Our bodies aren’t simply reactive. We use anticipation – each step we take has very local anticipation that adjusts how we take the step, but also heads in a direction we have anticipated we want or need to go in. Again, if something unanticipated is in our path, we adjust. We have these many levels of anticipation and adjustment, all the way up to budgeting for our kids’ education, saving for college. We know that we have this balancing between anticipation and sensing and adjusting and anticipation.

Whenever a problem, roadblock, or deviation arises: note that. Adjust your plan. Later, analyze:

  • Is this a recurring or one-off problem?
  • Are you accounting for these types of problems when making your estimates?
  • Can an automated process be put in place to reduce the chance of an error in the future?

In other cases, you will identify “hidden” tasks that will impact the estimate you previously provided. Update the task list, give the new items values, and adjust your estimate to account for the new information.

Communicate

Once you’ve adjusted your estimate, plan, or schedule with the new information, communicate the change to your team immediately. Do not wait until the due date to communicate you are late. At that point, the rest of the team will be justifiably upset.

“The single biggest problem in communication is the illusion that it has taken place.”
–George Bernard Shaw

Be proactive, adjust to new information, and communicate changes immediately so the rest of the team can adjust too.

Summary

The approach outlined above is the basis of any self-training, not just estimation.

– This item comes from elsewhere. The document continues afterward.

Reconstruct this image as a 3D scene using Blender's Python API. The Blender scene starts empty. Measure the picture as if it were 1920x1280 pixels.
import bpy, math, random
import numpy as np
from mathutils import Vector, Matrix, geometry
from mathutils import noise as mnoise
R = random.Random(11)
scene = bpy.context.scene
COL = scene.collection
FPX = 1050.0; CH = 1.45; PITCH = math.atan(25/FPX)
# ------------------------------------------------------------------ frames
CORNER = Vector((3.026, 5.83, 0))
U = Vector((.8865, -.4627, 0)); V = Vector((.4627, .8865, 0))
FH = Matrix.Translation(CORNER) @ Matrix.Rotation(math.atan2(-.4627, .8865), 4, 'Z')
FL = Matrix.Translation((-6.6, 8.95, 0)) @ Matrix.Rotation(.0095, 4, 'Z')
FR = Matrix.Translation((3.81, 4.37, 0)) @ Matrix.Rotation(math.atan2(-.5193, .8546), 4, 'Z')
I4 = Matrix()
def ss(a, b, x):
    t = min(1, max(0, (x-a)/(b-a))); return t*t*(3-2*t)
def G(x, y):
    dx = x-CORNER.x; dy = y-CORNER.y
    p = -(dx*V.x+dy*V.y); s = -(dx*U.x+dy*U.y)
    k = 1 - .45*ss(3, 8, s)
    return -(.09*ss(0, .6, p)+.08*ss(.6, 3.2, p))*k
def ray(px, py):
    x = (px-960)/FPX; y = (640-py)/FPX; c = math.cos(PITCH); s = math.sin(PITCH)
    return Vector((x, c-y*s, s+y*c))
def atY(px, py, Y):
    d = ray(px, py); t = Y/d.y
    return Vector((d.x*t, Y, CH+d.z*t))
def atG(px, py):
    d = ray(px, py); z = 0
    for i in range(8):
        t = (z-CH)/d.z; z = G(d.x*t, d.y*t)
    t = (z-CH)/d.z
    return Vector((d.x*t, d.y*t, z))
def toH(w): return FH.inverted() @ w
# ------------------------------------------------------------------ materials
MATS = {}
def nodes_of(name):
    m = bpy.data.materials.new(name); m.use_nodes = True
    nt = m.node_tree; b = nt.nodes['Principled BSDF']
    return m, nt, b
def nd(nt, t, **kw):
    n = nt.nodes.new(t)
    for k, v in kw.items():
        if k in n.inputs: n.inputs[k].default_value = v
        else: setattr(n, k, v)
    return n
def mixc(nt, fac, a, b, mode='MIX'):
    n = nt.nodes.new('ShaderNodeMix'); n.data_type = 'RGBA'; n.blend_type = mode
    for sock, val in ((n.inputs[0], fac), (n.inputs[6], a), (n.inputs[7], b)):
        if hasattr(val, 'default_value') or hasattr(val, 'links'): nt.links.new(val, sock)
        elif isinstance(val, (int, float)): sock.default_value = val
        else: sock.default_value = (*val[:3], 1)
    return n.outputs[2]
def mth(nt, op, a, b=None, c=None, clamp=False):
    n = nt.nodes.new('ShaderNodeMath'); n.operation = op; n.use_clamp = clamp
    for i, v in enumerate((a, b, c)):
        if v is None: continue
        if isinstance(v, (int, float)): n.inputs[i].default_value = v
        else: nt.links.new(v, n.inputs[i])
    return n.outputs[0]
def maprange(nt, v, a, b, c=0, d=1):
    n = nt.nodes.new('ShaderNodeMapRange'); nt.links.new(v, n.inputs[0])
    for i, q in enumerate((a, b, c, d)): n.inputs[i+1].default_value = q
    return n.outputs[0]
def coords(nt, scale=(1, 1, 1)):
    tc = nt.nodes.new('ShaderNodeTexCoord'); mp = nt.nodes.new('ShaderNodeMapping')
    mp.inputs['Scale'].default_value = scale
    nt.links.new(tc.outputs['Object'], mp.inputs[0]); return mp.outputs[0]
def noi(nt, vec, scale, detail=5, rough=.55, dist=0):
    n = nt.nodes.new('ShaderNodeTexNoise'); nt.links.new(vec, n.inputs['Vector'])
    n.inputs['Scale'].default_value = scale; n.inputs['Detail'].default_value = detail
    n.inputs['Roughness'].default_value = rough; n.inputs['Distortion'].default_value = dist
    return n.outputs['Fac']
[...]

We must know ourselves, our abilities, and our tendencies. We must have some type of feedback loop that gives us an indication of how are doing and what adjustments are needed. We must continually integrate the lessons we learn along the way.

We will never be perfect estimators. We live in an uncertain world, and there is always more to reality than we can see. That shouldn’t stop us from improving at the art. Most importantly, whenever we gather new information that changes our plans or estimates, we must communicate that change to the rest of the team.